This is a story of un-served and under served markets. This is also a tale of saturated markets that also happen to be speculative in their very nature. Lately, Venture Capital has been flowing into a considerable number of ventures piloted by a dubious mix of characters. There is an oft heard adage quoted many times in the cannon of startup literature, “the team is more important than the product – rather a great team with a ‘meh’ product than a brilliant product with a ‘meh’ team. How can you argue with that?
But we are seeing a flood of money being poured into ventures that, in all honesty, can’t be called serious. If it was merely the duplication of existing and unproven models, then you might argue that the cadre of privileged VC fund partners who are responsible for the Pilate-like ‘thumbs-up-down”, then maybe the funds are just playing the odds. They feel the need to play in the space, and dare not be left out of the madness.
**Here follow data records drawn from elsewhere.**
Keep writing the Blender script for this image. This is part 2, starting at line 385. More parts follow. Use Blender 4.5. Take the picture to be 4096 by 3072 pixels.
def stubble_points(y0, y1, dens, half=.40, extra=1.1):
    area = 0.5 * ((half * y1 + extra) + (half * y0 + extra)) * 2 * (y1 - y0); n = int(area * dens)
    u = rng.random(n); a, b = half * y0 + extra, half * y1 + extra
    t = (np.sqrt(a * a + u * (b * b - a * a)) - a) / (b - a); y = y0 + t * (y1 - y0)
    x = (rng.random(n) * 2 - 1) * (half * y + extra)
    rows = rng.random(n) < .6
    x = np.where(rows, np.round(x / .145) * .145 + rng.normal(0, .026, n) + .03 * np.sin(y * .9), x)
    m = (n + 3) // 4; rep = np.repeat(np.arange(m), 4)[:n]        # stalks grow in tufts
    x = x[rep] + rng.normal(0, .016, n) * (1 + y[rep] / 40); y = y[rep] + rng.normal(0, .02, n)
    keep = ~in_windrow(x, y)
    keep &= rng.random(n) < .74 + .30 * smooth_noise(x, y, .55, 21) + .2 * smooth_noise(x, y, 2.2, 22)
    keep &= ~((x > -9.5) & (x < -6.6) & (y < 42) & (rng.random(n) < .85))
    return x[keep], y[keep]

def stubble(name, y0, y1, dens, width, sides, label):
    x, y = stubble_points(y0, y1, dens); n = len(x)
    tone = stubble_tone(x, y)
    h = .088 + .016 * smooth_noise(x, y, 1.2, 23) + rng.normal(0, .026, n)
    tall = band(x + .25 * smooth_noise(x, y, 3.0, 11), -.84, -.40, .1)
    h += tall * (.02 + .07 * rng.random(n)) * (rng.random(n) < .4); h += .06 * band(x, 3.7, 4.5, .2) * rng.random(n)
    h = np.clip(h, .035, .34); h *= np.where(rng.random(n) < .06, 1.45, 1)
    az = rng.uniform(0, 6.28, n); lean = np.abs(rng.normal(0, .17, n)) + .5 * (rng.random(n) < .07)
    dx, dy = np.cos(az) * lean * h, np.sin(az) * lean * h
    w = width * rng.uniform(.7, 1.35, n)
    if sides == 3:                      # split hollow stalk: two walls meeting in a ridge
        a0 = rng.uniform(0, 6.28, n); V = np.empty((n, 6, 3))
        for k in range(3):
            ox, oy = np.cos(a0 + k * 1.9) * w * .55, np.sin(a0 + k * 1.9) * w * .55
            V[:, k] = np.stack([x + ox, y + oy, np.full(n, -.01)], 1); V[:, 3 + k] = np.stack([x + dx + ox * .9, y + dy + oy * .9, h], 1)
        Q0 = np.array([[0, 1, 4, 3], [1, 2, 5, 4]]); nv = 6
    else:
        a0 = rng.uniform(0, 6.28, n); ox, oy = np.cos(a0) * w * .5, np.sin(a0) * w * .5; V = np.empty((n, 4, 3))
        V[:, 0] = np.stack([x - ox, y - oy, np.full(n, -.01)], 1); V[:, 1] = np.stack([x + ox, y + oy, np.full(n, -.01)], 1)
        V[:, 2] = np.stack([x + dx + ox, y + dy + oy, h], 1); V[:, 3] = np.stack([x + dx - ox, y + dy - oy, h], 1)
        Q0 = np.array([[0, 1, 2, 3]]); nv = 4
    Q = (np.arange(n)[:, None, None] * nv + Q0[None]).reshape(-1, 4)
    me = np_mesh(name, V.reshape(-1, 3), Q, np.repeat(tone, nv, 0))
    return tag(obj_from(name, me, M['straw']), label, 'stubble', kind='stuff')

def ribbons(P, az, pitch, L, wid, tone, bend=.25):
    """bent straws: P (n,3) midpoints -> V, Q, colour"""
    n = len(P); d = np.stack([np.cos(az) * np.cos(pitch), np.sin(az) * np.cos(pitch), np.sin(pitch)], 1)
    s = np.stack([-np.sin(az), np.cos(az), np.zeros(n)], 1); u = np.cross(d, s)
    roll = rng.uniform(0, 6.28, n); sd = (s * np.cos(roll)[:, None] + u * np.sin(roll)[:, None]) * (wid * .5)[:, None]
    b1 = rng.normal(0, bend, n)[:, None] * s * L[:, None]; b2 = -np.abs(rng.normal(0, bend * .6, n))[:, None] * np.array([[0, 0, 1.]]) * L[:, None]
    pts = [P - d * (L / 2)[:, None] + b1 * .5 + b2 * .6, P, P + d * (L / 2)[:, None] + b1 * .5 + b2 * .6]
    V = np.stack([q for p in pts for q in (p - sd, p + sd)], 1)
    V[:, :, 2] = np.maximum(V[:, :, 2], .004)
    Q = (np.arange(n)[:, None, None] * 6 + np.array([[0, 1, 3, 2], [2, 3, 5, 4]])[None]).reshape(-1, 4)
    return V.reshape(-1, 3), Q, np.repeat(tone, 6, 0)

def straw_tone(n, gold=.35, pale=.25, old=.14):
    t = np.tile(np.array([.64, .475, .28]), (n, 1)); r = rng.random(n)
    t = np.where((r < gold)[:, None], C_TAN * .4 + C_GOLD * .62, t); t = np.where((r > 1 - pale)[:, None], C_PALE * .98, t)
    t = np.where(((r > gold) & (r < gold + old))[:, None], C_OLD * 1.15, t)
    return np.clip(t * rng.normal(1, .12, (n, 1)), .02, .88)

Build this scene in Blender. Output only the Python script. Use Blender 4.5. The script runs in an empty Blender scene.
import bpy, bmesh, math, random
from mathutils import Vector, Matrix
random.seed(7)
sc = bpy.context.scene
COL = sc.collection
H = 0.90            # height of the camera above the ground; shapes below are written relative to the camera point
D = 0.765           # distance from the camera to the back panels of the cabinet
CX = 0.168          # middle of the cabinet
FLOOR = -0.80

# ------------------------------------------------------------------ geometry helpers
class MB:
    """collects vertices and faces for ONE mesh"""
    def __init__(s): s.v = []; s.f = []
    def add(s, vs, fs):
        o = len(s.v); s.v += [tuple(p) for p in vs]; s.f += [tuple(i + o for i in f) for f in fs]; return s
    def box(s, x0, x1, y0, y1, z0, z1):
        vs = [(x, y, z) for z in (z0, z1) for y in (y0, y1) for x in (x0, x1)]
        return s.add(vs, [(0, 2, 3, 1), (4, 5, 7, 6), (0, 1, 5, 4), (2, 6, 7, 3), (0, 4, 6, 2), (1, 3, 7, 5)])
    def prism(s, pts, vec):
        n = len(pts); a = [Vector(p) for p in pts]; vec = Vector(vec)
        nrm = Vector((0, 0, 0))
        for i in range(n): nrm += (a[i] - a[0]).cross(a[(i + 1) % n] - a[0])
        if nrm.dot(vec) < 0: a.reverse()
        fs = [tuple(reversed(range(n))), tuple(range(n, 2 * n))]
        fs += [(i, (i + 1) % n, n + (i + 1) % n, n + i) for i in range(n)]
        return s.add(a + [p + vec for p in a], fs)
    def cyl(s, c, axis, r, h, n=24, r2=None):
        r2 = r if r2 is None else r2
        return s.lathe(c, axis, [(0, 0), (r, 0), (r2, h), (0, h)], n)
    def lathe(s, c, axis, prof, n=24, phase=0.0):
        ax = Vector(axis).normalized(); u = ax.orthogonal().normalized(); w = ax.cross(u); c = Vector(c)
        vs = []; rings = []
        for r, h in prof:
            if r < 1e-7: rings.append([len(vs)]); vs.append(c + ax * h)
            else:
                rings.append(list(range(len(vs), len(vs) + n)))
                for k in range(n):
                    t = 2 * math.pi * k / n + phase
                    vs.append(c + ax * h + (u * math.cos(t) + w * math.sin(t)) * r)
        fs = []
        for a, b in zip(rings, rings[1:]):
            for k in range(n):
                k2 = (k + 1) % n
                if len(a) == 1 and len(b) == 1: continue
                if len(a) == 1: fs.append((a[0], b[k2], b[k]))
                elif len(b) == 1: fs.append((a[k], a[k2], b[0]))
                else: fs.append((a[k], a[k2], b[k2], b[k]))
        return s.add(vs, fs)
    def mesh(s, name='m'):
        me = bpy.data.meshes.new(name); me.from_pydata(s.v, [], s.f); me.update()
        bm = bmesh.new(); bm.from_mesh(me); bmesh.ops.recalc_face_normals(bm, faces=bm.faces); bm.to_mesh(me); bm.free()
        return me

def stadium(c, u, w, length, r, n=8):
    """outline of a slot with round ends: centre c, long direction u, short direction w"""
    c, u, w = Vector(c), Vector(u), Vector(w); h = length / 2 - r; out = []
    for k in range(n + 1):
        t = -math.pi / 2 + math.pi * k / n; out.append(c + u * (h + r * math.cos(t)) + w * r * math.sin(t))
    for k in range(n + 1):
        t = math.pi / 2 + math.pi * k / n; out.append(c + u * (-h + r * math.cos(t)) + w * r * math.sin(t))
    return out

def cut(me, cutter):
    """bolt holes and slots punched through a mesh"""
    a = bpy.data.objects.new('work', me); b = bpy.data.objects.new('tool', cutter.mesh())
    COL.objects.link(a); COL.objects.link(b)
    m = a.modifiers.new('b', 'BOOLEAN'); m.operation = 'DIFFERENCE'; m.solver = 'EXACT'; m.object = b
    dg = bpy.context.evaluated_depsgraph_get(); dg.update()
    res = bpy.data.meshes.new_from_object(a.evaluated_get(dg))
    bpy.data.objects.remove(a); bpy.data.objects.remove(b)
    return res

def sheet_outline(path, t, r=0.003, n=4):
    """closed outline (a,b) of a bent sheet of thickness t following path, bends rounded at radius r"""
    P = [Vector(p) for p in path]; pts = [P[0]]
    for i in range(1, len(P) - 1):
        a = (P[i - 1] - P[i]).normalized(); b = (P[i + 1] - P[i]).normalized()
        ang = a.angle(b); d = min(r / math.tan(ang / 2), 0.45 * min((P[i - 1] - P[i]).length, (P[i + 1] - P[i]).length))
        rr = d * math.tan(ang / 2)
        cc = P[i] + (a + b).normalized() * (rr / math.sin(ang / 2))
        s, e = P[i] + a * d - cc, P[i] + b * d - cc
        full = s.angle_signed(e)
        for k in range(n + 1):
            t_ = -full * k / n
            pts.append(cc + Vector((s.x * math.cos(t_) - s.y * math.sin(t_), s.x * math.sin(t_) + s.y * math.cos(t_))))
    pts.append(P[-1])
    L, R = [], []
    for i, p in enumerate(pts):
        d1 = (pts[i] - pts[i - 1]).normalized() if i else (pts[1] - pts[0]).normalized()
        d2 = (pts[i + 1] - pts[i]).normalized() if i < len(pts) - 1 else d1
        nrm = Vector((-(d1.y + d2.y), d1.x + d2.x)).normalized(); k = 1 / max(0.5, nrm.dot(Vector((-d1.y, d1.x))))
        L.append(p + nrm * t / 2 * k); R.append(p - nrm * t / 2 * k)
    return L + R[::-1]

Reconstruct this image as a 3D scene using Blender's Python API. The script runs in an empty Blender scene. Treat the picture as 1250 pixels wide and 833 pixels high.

Obviously, I wasted much time as a lone wolf trying to pitch ThruDispatch to these funds; I’m not even sure I want to be the CEO, CFO, CTO amalgam that the grant of such benevolent dilution confers.
But again, what can you say when the attributes of a real, recession-proof, service-based venture is proffered and rejected so…summarily. Here we have an under served market, a real business, even a modest one, that is based on real, preexisting client constituency who has been well surveyed and who are eager to pay subscriber fees to use such a system.
It must be ….me? Fine. No academic credentials, bootstrap career through the trades, and now, very modestly self-employed. I have a few nice recommendations and one or two marquee clients. Im not VC material.
And as of now, I don’t want it anymore. They don’t want me, I don’t want them. Lesson learned.
So if it only took me since 2005 to learn this, and there is still absolutely no competition in the hosted mobile dispatch for independent automotive services space?
I will persevere by seeking partners in the conventional mobile workforce management space, and keep trying to find a small development team that might take this on the cuff for equity, while I work the marketing and field build-out.